PostPosted: Tue Jun 01, 2010 11:07 am    Post subject: Reply with quote

I've watched the manga sections of some local bookstores nearly disappear; it's back to the way it was 10 years ago, when you were lucky to see any of those "strange Japanese comics" outside specialty stores. You can certainly find the most popular things (Bleach, Naruto), but the rest is often pretty random. US publishers seem to be printing the first few volumes of a series and then quitting, making it even worse for anyone trying to follow a story.

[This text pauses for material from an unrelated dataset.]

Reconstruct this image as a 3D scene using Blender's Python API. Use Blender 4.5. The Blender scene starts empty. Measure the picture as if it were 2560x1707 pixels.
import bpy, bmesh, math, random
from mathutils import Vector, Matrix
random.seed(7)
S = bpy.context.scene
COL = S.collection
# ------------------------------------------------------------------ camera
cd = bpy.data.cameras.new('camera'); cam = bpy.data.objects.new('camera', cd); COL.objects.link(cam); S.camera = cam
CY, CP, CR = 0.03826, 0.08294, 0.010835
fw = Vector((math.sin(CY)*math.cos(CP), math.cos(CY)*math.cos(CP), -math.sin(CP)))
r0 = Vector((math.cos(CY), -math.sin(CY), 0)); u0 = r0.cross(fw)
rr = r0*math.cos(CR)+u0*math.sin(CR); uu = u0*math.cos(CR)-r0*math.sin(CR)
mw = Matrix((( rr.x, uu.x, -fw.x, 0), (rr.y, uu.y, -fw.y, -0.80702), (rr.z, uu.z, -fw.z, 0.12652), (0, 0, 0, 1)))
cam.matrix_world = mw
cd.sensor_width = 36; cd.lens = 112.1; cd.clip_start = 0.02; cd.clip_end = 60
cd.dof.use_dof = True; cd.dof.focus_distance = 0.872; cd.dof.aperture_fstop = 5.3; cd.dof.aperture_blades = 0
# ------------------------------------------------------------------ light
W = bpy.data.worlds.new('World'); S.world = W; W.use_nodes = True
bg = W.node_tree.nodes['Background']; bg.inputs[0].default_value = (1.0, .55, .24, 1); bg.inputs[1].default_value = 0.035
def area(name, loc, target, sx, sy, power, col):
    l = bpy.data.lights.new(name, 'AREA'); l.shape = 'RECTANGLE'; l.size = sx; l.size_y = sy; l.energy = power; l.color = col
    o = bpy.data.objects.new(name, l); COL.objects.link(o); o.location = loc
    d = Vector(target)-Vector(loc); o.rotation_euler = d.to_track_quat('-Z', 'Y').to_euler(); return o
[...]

I know from experience that publishing on the Web is much, much cheaper than print, and especially with iPads and other tablets appearing, that may be the way things go. (Although I'd point out that Apple, at least, are very prudish and unpredictable when it comes to what they'll allow to touch their proprietary tech; they've been known to ban formerly approved apps from their iPhone with no reason given, and recently even banned an app from a big publisher [Kodansha]. So anybody publishing for the iPad, etc. is taking a certain amount of risk doing so. Sort of like asking Disney to release Studio Ghibli products ...)

Advertising (on the Web, anyway) is still an iffy proposition--typically, only high-traffic sites make much ad revenue. I don't know how it works on tablets; maybe that would be much more like print adverts in magazines, only with loads of interesting extra features like animation, targeting to specific audiences, etc.